Benchmark cotton futures edged down on Friday for a slight weekly loss, after a string of choppy sessions dominated by liquidation from the July contract ahead of its delivery period. The most-active December cotton contract on ICE Futures US closed down 0.05 cent, or 0.6 percent, at 77.08 cents a lb.
The contract touched a more than four-month low of 76.10 cents a lb this week.
The July contract, which expires on July 9 and enters delivery period next week, settled down 0.2 cent, or 0.2 percent, at 88.16 cents a lb.
"December should be down even lower when you think of record global stocks ... but everyone is focused on a tight US situation," said Keith Brown, principal at cotton broker Keith Brown & Co in Moultrie, Georgia.

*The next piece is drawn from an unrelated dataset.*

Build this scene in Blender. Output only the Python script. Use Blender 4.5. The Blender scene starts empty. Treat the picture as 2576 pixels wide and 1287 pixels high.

World inventories are expected to reach a whopping 102.7 million bales by the end of July 2015, high enough to satisfy global demand for nearly a full year.
Even as the top-producing state of Texas has seen much-needed rains so far this growing season, supplies in the United States are seen tightening heading into the end of the 2013/14 crop year, which runs through end-July.
Total market open interest fell to 163,108 lots on Thursday, the most recent ICE data showed. That was down sharply from 167,817 on Wednesday, to the lowest since early March.
Spread-related gyrations throughout the week's trade have stoked expectations of a potential cash delivery against the July futures contract.
The front-month's premium above the third-month December contract, which represents the new crop, fell to 11.08 cents a lb on Friday, from this week's peak of 13.96 cents a lb. That was the highest such premium since 2011. The market backwardation, with spot prices trading at a premium, is often seen as evidence of tight nearby supplies.
While weekly US government data showed lacklustre weekly sales of bales booked for the 2014/15 crop year, sales of cotton booked for the current season beat expectations, reinforcing worries of tight US supplies heading at the end of 2013/14.
Exchange inventories rose to an 11-month high of 433,997 bales on Thursday from 427,727 bales on Wednesday, ICE data compiled by Reuters showed.